A little background: The first movie I ever remember watching was The Last Unicorn. I knew (and still know) every line by heart. Go figure. As a child, I collected unicorn figurines and pretty much thought that they were the most amazing things ever. Still do. In high school, I read the novel and was enthralled. This is, by far, the most squee-inducing interview we’ve had so far here at Oberon’s Law, and I’m excited to share it with you.

So welcome, Peter Beagle, to Oberon’s Law.

More than a few people, half the world it seems like, knows your work. Can you tell us a little about how
you got to where you are?

PETER: Mostly by getting things wrong, screwing them up, making mistakes and staying with it because I thought it was the only thing I knew how to do. There’s a lot to be said for feeling you have very limited options — “that one talent which is death to hide,” as Milton put it. I didn’t see that I had a choice. I’ve known people who I felt had as much or more talent than I did, but who had other things to do. It’s also true that I’ve had a great deal of luck, and also assistance sometimes from people who taught me things
I couldn’t have found out on my own, not for a long time. In fact I started out with one enormous break,
which was being born to my particular parents, and into a family of painters and writers and musicians,
where wanting to be some kind of artist wasn’t weird. I had every bit of encouragement from the first
day.

What has been the most unexpected part of being a writer?

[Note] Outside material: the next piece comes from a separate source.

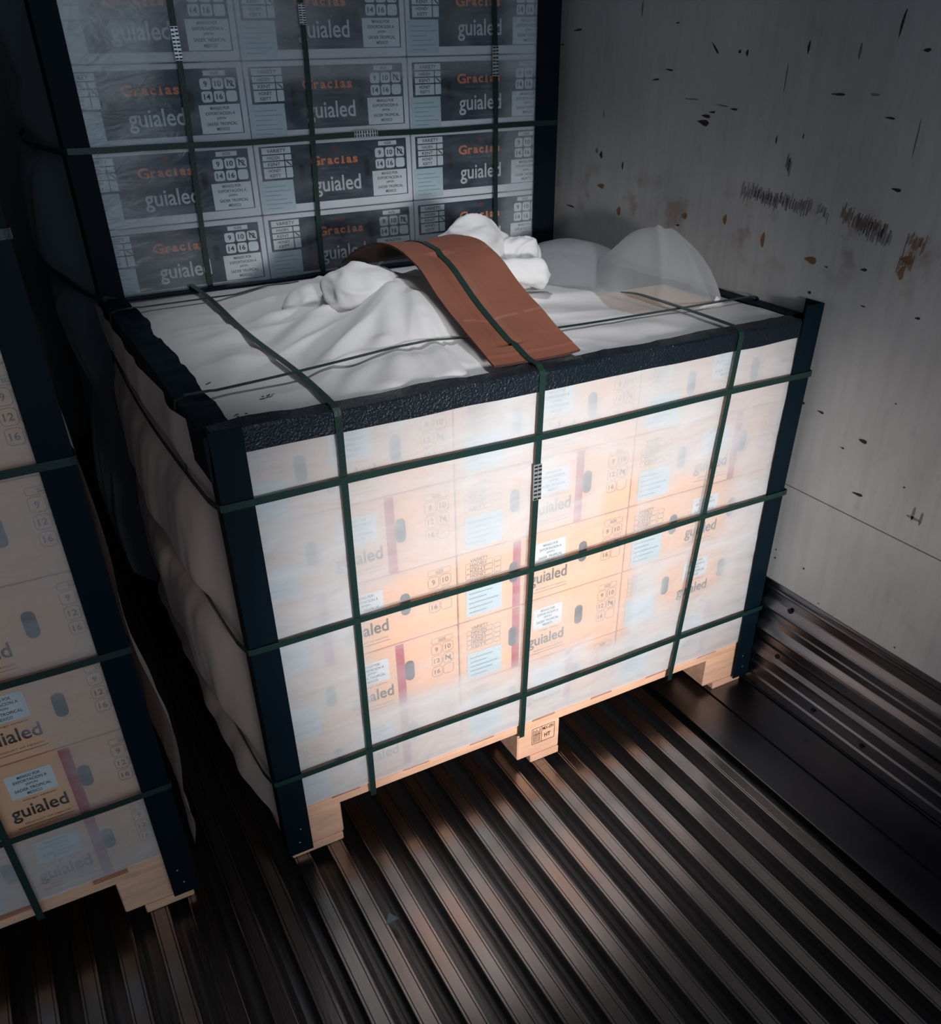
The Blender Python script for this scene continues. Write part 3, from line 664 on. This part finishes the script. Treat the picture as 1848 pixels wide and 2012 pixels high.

PETER: The people your career takes you into contact with. Not necessarily celebrities or other writers, or anything like that, just people who taught me things or simply gifted me with images or turns of phrase, who did things for me they didn’t have to do. That’s always good and always surprising. As far as writing itself goes, the most unexpected part has been finding out that you can do more than you
thought you could – learning, and being taught, to push and go further than your natural inclinations.

What projects are you working on right now?

PETER: I’m cleaning a number of things off my plate – half a dozen or so short stories and novelettes, and two novel polishes — to leave space for some bigger things I want to start. There’s a great deal that’s coming in terms of breakthroughs and journeys that I’d half given up on making, but which are now actually happening. One of these new projects is a novel about baseball. I’ve always wanted to write a fantasy related to baseball and I hope to get to that one next year. It’s set in Pittsburgh in the 1950s, and is going to draw on a lot of the memories I have of from my student days there.

If a major studio were doing a movie on your life, what would you want the opening song to be?

PETER: I really have no idea, though I’m a collector of songs, I think about songs…hmmm. Well, there’s a really obscure one that Bing Crosby sang in a television musical version of Maxwell Anderson’s old play High Tor. Julie Andrews was in that one. She was 20 at the time, just about to go on Broadway for My Fair Lady. Anyway, the song Bing sang was called, ‘Living One Day At A Time.’ It has an easy amble to it, which I like very much. I’m a big ambler.

If you were a fruit, what fruit would you be and why?

PETER: Probably a bunch of grapes, because they can be sweet and tart at the same time.